A portfolio leadership team is a team of servant leaders. Defining the leadership team’s power is as important as empowering a development team. What you can do first is to find the group that will connect strategy to execution. It will be the portfolio leadership team.

2. Find money

Lean portfolio management turns the strategy and investment model from funding projects to funding teams of teams. This requires a deeper understanding of the connection between strategic business aims and the way that the team of teams makes plans.

3. Renovate

Different leadership teams will want to take different approaches to Agile portfolio operations, even within the same company. Your goal is to know the expectations of the portfolio leadership team. It includes the info about where they want to initially land between their current state and a future state. Creating an operating structure that will embody the main pieces of LPM is also important.

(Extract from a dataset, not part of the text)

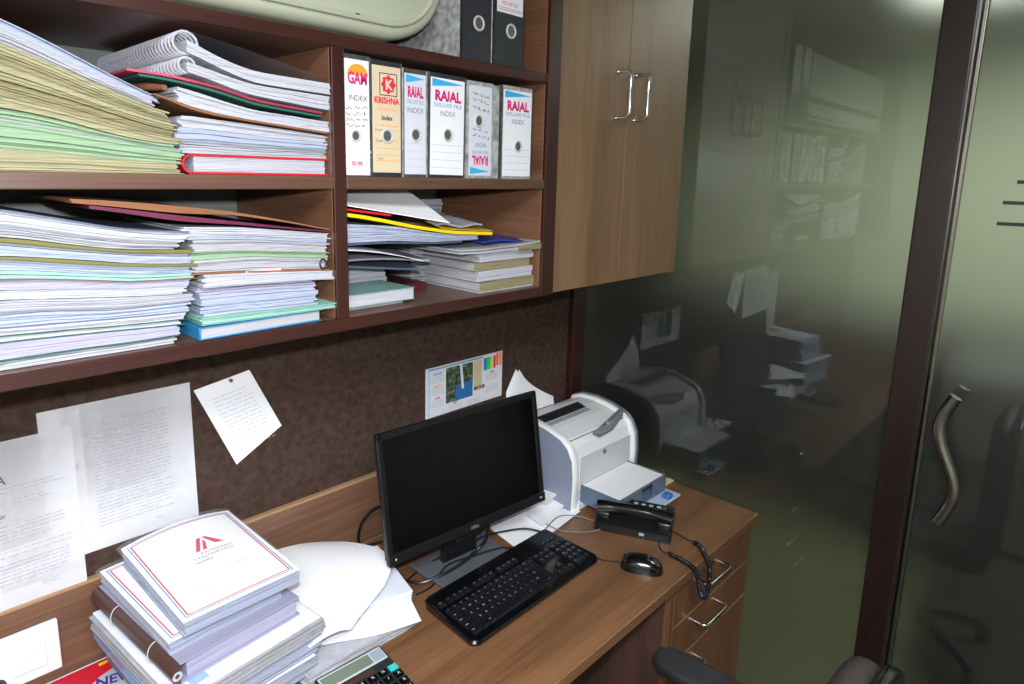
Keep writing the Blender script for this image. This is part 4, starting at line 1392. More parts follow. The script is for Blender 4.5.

4. Reconsider active funded work

Reconsider the active, funded work to make it leaner and this way better support the flow of value. Use this opportunity to revisit the rationale for the work.

5. Remake the existing work

Lean portfolio management offers new decision-making methods, such as the emphasis on visualizing strategic alignment of the work and guardrail-based governance. It requires remaking existing work management systems to add additional clarity and new disciplines.

Conclusion

As you can see, introducing Lean portfolio management to the company’s process isn’t easy. Many teams still feel comfortable working with the traditional portfolio management system. However, the transition to LPM becomes easier when they better understand their portfolio using smart value stream management platforms.

LPM encourages teamwork and allows team members to focus on one task at a time, based on demands. It provides a healthy environment for teams while delivering value to their clients.

Hopefully, now you have a better idea of what Lean portfolio management is, how to implement it in a proper way, and how it differs from the traditional portfolio management system.